The growth in the company’s topline was driven by a 14% rise in the revenues of the automotive glass business. This segment dovetails the auto industry and as such, was able to take advantage of the 20% YoY growth in volumes that was witnessed in the sector during 1QFY07. PBIT margins for the segment came under pressure and contracted by 190 basis points. It looks like on account of low bargaining power, the company was unable to pass on the price hike on the input side to its OEM customers.

Among the other segments, its float glass division has performed below expectations, as its revenues declined by 9% on a YoY basis.

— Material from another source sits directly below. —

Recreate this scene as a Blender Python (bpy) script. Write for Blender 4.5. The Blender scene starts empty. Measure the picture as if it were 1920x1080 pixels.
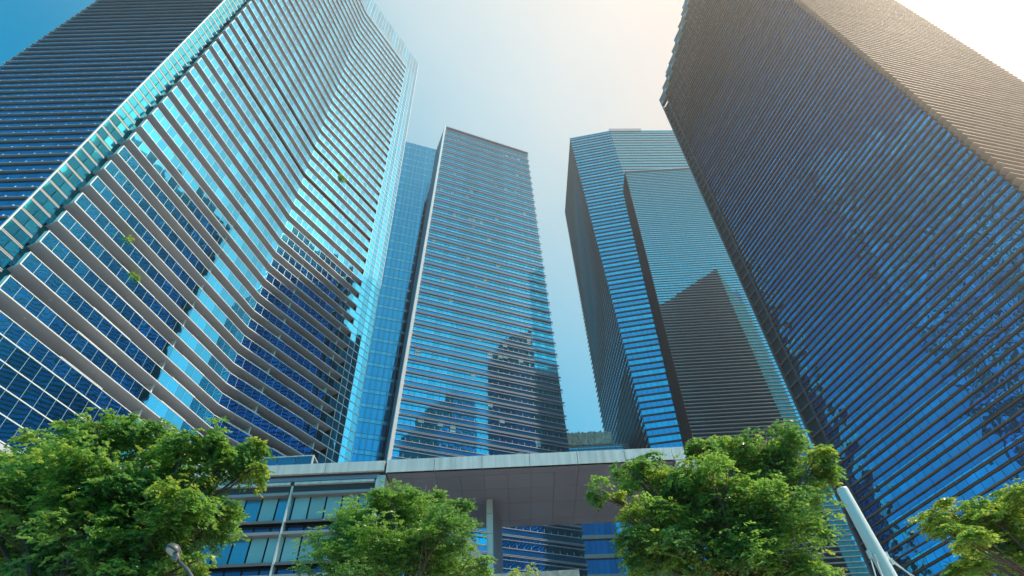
import bpy, math, random
import numpy as np
from mathutils import Vector, Matrix
R = math.radians
rnd = random.Random(7)
C = bpy.context.scene.collection
scene = bpy.context.scene

# ------------------------------------------------------------------ camera
CAM_Z = 1.6
F_PX, PITCH, ROLL = 1113.9, R(47.224), R(-3.156)
cam = bpy.data.cameras.new('camera')
cam.sensor_width = 36.0
cam.lens = F_PX / 1920 * 36.0
cam.clip_start = 0.1
cam.clip_end = 6000
cam_o = bpy.data.objects.new('camera', cam)
C.objects.link(cam_o)
_f = Vector((0, math.cos(PITCH), math.sin(PITCH)))
_r0 = Vector((1, 0, 0)); _u0 = Vector((0, -math.sin(PITCH), math.cos(PITCH)))
_r = math.cos(ROLL) * _r0 + math.sin(ROLL) * _u0
_u = -math.sin(ROLL) * _r0 + math.cos(ROLL) * _u0
cam_o.matrix_world = Matrix(((_r.x, _u.x, -_f.x, 0), (_r.y, _u.y, -_f.y, 0), (_r.z, _u.z, -_f.z, CAM_Z), (0, 0, 0, 1)))
scene.camera = cam_o

# ------------------------------------------------------------------ sky, sun, exposure
SUN_AZ, SUN_EL = R(-10), R(50)          # math azimuth (from +X, counter-clockwise), elevation
sdir = Vector((math.cos(SUN_AZ) * math.cos(SUN_EL), math.sin(SUN_AZ) * math.cos(SUN_EL), math.sin(SUN_EL)))
world = bpy.data.worlds.new('World'); scene.world = world
world.use_nodes = True
nt = world.node_tree; nt.nodes.clear()
def wn(t): return nt.nodes.new(t)
sky = wn('ShaderNodeTexSky'); sky.sky_type = 'NISHITA'; sky.sun_disc = False
sky.sun_elevation = SUN_EL; sky.sun_rotation = math.pi / 2 - SUN_AZ
sky.air_density = 1.0; sky.dust_density = 1.2; sky.ozone_density = 1.5
tint = wn('ShaderNodeMix'); tint.data_type = 'RGBA'; tint.blend_type = 'MULTIPLY'; tint.inputs[0].default_value = 1
tint.inputs[7].default_value = (0.16, 1.78, 1.86, 1)
nt.links.new(sky.outputs[0], tint.inputs[6])
# thin pale veil of high cloud, whitest towards the sun side of the zenith
tc = wn('ShaderNodeTexCoord')
dot = wn('ShaderNodeVectorMath'); dot.operation = 'DOT_PRODUCT'
va, ve = R(5), R(62)
dot.inputs[1].default_value = (math.cos(va) * math.cos(ve), math.sin(va) * math.cos(ve), math.sin(ve))
nt.links.new(tc.outputs['Generated'], dot.inputs[0])
noi = wn('ShaderNodeTexNoise'); noi.inputs['Scale'].default_value = 1.6; noi.inputs['Detail'].default_value = 6; noi.inputs['Distortion'].default_value = .6
nt.links.new(tc.outputs['Generated'], noi.inputs['Vector'])
nadd = wn('ShaderNodeMath'); nadd.operation = 'MULTIPLY_ADD'; nadd.inputs[1].default_value = 0.14; nadd.inputs[2].default_value = -0.07
nt.links.new(noi.outputs['Fac'], nadd.inputs[0])
nsum = wn('ShaderNodeMath'); nsum.operation = 'ADD'
nt.links.new(dot.outputs['Value'], nsum.inputs[0]); nt.links.new(nadd.outputs[0], nsum.inputs[1])
ramp = wn('ShaderNodeValToRGB')
ramp.color_ramp.interpolation = 'EASE'
ramp.color_ramp.elements[0].position = 0.37; ramp.color_ramp.elements[0].color = (0, 0, 0, 1)
ramp.color_ramp.elements[1].position = 1.0; ramp.color_ramp.elements[1].color = (0.96, 0.96, 0.96, 1)
nt.links.new(nsum.outputs[0], ramp.inputs[0])
veil = wn('ShaderNodeMix'); veil.data_type = 'RGBA'
vr = wn('ShaderNodeValToRGB'); vr.color_ramp.elements[0].position = 0.6; vr.color_ramp.elements[0].color = (.42, .73, .80, 1)
vr.color_ramp.elements[1].position = 0.97; vr.color_ramp.elements[1].color = (.82, .68, .59, 1)
nt.links.new(nsum.outputs[0], vr.inputs[0])
vs_ = wn('ShaderNodeVectorMath'); vs_.operation = 'SCALE'; vs_.inputs['Scale'].default_value = 10.0
nt.links.new(vr.outputs[0], vs_.inputs[0]); nt.links.new(vs_.outputs[0], veil.inputs[7])
nt.links.new(ramp.outputs[0], veil.inputs[0]); nt.links.new(tint.outputs[2], veil.inputs[6])
bg = wn('ShaderNodeBackground'); bg.inputs['Strength'].default_value = 0.1
nt.links.new(veil.outputs[2], bg.inputs['Color'])
wo = wn('ShaderNodeOutputWorld'); nt.links.new(bg.outputs[0], wo.inputs['Surface'])

sun = bpy.data.lights.new('sun', 'SUN'); sun.energy = 4.0; sun.angle = R(0.5); sun.color = (1.0, 0.88, 0.72)
sun_o = bpy.data.objects.new('sun', sun); C.objects.link(sun_o)
sun_o.rotation_euler = (-sdir).to_track_quat('-Z', 'Y').to_euler()

scene.render.engine = 'CYCLES'
scene.view_settings.view_transform = 'Standard'
scene.view_settings.look = 'None'
scene.view_settings.exposure = 0.45
scene.view_settings.gamma = 1.0
scene.cycles.max_bounces = 8
scene.cycles.filter_width = 1.5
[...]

The damage accentuated at the PBIT levels, as margins shrunk by 110 basis points, resulting in a 19% fall in profits. Here again, bigger drop in PBIT than topline meant that it has faced pressures on the cost front and was unable to pass it on. We believe once the effects of vertical integration kick in, where the company would source most of its glass requirement internally, margins might improve from the current levels. Other segments witnessed about 13 fold jump in revenues albeit on a lower base. Despite that, it continued to bleed at the profit levels and shaved off Rs 7 m from the total PBIT.

Thus, on account of margin pressure from all the segments, overall operating margins of the company fell by a substantial 510 basis points and profits reduced by 15% from 1QFY06 levels.

Cost break-up…
(Rs m) 1QFY06 1QFY07 Change
Raw materials 455 498 9.3%
% sales 29.6% 28.8%  
Staff cost 106 127 19.7%
% sales 6.9% 7.4%  
Power and fuel 247 318 28.5%
% sales 16.1% 18.4%  
Stores and spares consumed 110 106 -3.3%
% sales 7.1% 6.1%  
Other expenditure 298 407 36.4%
% sales 19.4% 23.5%  

High financial leverage hurts bottomline: On account of the company’s aggressive capex plans, the debt to equity ratio stood at 2.5 times during FY06, if one takes into account the interest bearing loans. The high level of debt coupled with rising interest rate environment has led to shooting up of the company’s net interest outgo by 173%. This coupled with a higher tax provisioning to the tune of 58% has put further pressure on an already depleted profit and have pushed the bottomline decline beyond 69% YoY.

What to expect?
At the current price of Rs 83, the stock is trading at a price to cash flow multiple of 6 times our estimated FY08 cash flow per share. The stock price has fallen around 23% since we gave our buy recommendation in April 2006. Despite this, we believe that once the new plants come on stream, cost benefits will manifest themselves in the form of improved margins. Given the leadership position of the company and relative under penetration of the Indian market, topline growth will also continue to be robust. The risk, however, is on the higher side.